Data lines:
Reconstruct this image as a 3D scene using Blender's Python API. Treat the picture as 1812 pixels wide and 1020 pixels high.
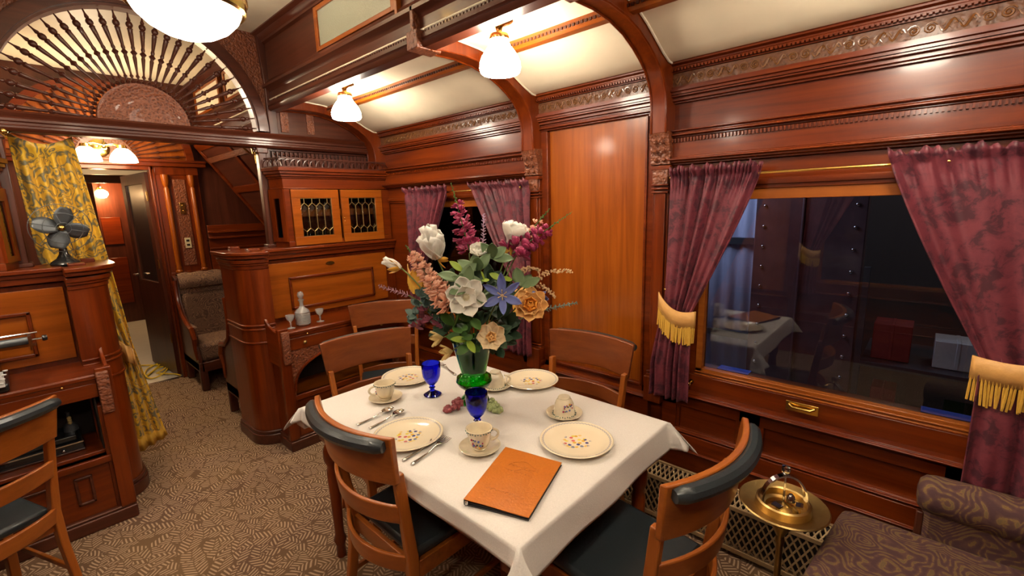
import bpy, bmesh, math, random
from math import sin, cos, pi, radians as R, sqrt, atan2
from mathutils import Vector, Matrix
random.seed(7)
SC = bpy.context.scene
COL = SC.collection
for o in list(bpy.data.objects):
    bpy.data.objects.remove(o)

# ------------------------------------------------------------------ camera
cam_d = bpy.data.cameras.new('camera'); cam = bpy.data.objects.new('camera', cam_d); COL.objects.link(cam)
SC.camera = cam
cam_d.sensor_width = 36; cam_d.lens = 803 / 1812 * 36; cam_d.clip_start = .02; cam_d.clip_end = 60
yw, pt, rl = R(47.2), R(10.4), R(-1.62)
F = Vector((sin(yw) * cos(pt), cos(yw) * cos(pt), -sin(pt)))
Rv = Vector((cos(yw), -sin(yw), 0)); U = Rv.cross(F)
R2 = Rv * cos(rl) + U * sin(rl); U2 = -Rv * sin(rl) + U * cos(rl)
m = Matrix((R2, U2, -F)).transposed().to_4x4(); m.translation = Vector((0, 0, 1.62))
cam.matrix_world = m

# ------------------------------------------------------------------ world, exposure, large lights
W = bpy.data.worlds.new('world'); SC.world = W; W.use_nodes = True
W.node_tree.nodes['Background'].inputs[0].default_value = (.5, .5, .6, 1)
W.node_tree.nodes['Background'].inputs[1].default_value = .015
SC.view_settings.view_transform = 'Standard'; SC.view_settings.look = 'None'
SC.view_settings.gamma = 1; SC.view_settings.use_curve_mapping = False
SC.view_settings.exposure = 0.88
SC.cycles.max_bounces = 10; SC.cycles.diffuse_bounces = 5; SC.cycles.glossy_bounces = 4
SC.cycles.transmission_bounces = 8; SC.cycles.transparent_max_bounces = 12
SC.cycles.caustics_reflective = False; SC.cycles.caustics_refractive = False
SC.cycles.sample_clamp_indirect = 4
LAMP_E = 42.0

def lamp(name, loc, energy, size=.1, color=(1, .8, .55), kind='POINT', rot=None, sy=None):
    d = bpy.data.lights.new(name, kind); d.energy = energy; d.color = color
    if kind == 'POINT': d.shadow_soft_size = size
    if kind == 'AREA':
        d.size = size
        if sy: d.shape = 'RECTANGLE'; d.size_y = sy
    o = bpy.data.objects.new(name, d); o.location = loc
    if rot: o.rotation_euler = rot
    COL.objects.link(o); return o
# added bluish fill light for what stands outside the windows, no fixture
lamp('outside_fill', (3.3, 1.6, 3.2), 5, 1.2, (.55, .68, 1), 'AREA', (0, 0, 0), .4)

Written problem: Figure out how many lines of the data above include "scene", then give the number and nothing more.

Output for this task: 2